Pirates are killed on sight. Their vessels sunk on sight.

Survivors are hanged. Sometimes on the high seas, sometimes after the luxury of a trial.

A-FUCKIN-,MEN TO THAT!!!

The Pirates off Somalia are acting with a "natural innocence?" All due respect to the Naval Officer, but who the hell is he kidding? These guys are terrorist just like the men who shoot rockets into Isreal. What a stupid statement. Completely assinine.

Hi Abdirisak... The more I hear about Somalia, the more I think it's my kind of place, a place to build a house for vacation purposes. Are there any good deals on homes, and what's the story on paperwork? Do I need any paperwork? How about restaurants? Please let me know.
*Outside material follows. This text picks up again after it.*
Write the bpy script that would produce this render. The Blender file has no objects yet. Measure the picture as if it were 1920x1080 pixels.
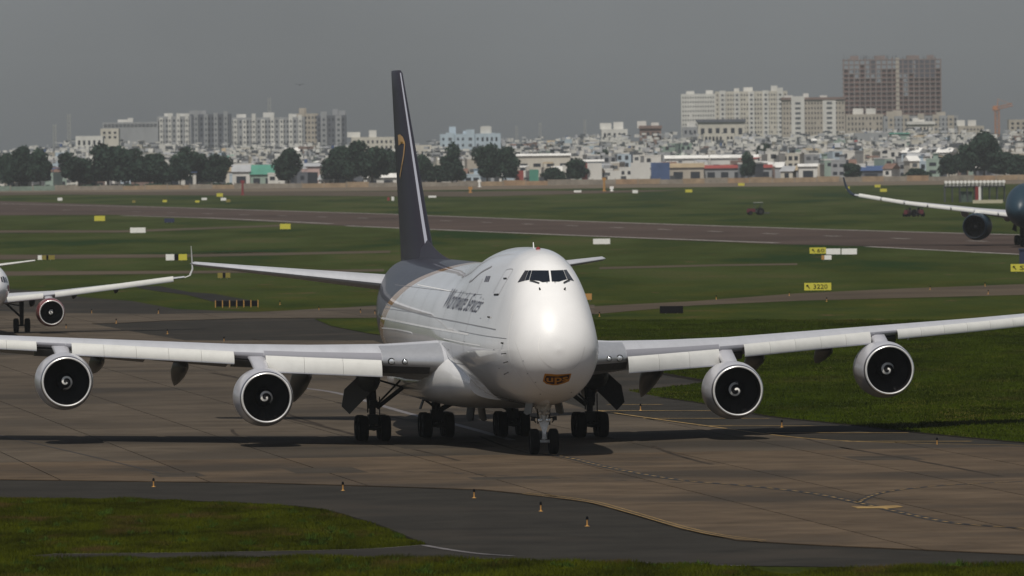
import bpy, bmesh, math, random
import numpy as np
from mathutils import Vector, Matrix
from mathutils.bvhtree import BVHTree
R = random.Random(7)
sc = bpy.context.scene
C = sc.collection

# ------------------------------------------------------------------ camera
F, CAMH, YH, ROLL = 16650.0, 14.58, 280.0, -0.0112      # focal length in px of a 1920 wide frame, eye height
TILT = math.atan((540 - YH) / F)
fw = Vector((0, math.cos(TILT), -math.sin(TILT))); up0 = Vector((0, math.sin(TILT), math.cos(TILT))); r0 = Vector((1, 0, 0))
CX = r0 * math.cos(ROLL) + up0 * math.sin(ROLL); CY = up0 * math.cos(ROLL) - r0 * math.sin(ROLL)
cd = bpy.data.cameras.new('camera'); cam = bpy.data.objects.new('camera', cd); C.objects.link(cam)
cd.sensor_width = 36; cd.lens = F / 1920 * 36; cd.clip_start = 1; cd.clip_end = 40000
M = Matrix((CX, CY, -fw)).transposed().to_4x4(); M.translation = (0, 0, CAMH); cam.matrix_world = M
cd.dof.use_dof = True; cd.dof.focus_distance = 428; cd.dof.aperture_fstop = 3.2
sc.camera = cam
CAMP = Vector((0, 0, CAMH))

# ------------------------------------------------------------------ sky, sun, exposure
SUN = Vector((-0.13, -0.62, 1.0)).normalized()
w = bpy.data.worlds.new('World'); sc.world = w; w.use_nodes = True
nt = w.node_tree; bg = nt.nodes['Background']
sky = nt.nodes.new('ShaderNodeTexSky'); sky.sky_type = 'NISHITA'; sky.sun_disc = False
sky.sun_elevation = math.asin(SUN.z); sky.sun_rotation = math.atan2(SUN.x, SUN.y)
sky.air_density = 1.0; sky.dust_density = 1.2; sky.ozone_density = 1.0
hs = nt.nodes.new('ShaderNodeHueSaturation'); hs.inputs['Saturation'].default_value = 0.34
gm = nt.nodes.new('ShaderNodeMix'); gm.data_type = 'RGBA'; gm.blend_type = 'MULTIPLY'; gm.inputs[0].default_value = 1
gm.inputs[7].default_value = (0.92, 0.97, 1.07, 1)
nt.links.new(sky.outputs[0], hs.inputs['Color']); nt.links.new(hs.outputs[0], gm.inputs[6]); tcw = nt.nodes.new('ShaderNodeTexCoord'); cn = nt.nodes.new('ShaderNodeTexNoise'); cn.inputs['Scale'].default_value = 9; cn.inputs['Detail'].default_value = 4
cr_ = nt.nodes.new('ShaderNodeMapRange'); cr_.inputs[1].default_value = .3; cr_.inputs[2].default_value = .7; cr_.inputs[3].default_value = .82; cr_.inputs[4].default_value = 1.16
cmx = nt.nodes.new('ShaderNodeMix'); cmx.data_type = 'RGBA'; cmx.blend_type = 'MULTIPLY'; cmx.inputs[0].default_value = 1
nt.links.new(tcw.outputs['Generated'], cn.inputs['Vector']); nt.links.new(cn.outputs[0], cr_.inputs[0]); nt.links.new(gm.outputs[2], cmx.inputs[6]); nt.links.new(cr_.outputs[0], cmx.inputs[7]); nt.links.new(cmx.outputs[2], bg.inputs[0])
bg.inputs[1].default_value = 0.053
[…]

about the rockets in to that little country in the middle of nothing why always wotta be somebody got to mentioned not every body care about a country that only give problem to the rest of the world ................................

i hate the way somalia is now and it has been for a while. no one wants to help our country even the arabs. we are suppose to be part of their league. we are suffering and these men have no job they are tired of killing their people in the capital so they created opportunities. let it be if they can make 1 million/ship good for them.

Mr. Kaplan fails to see that piracy in the Gulf of Aden is part of the worldwide jihad against the west. The Gulf of Aden connects Europe and North America to Asia and Africa. By crippling shipping traffic, the pirates seek to damage Western economies.

Ms. Julie fails to see that no one with half a clue actually believes that.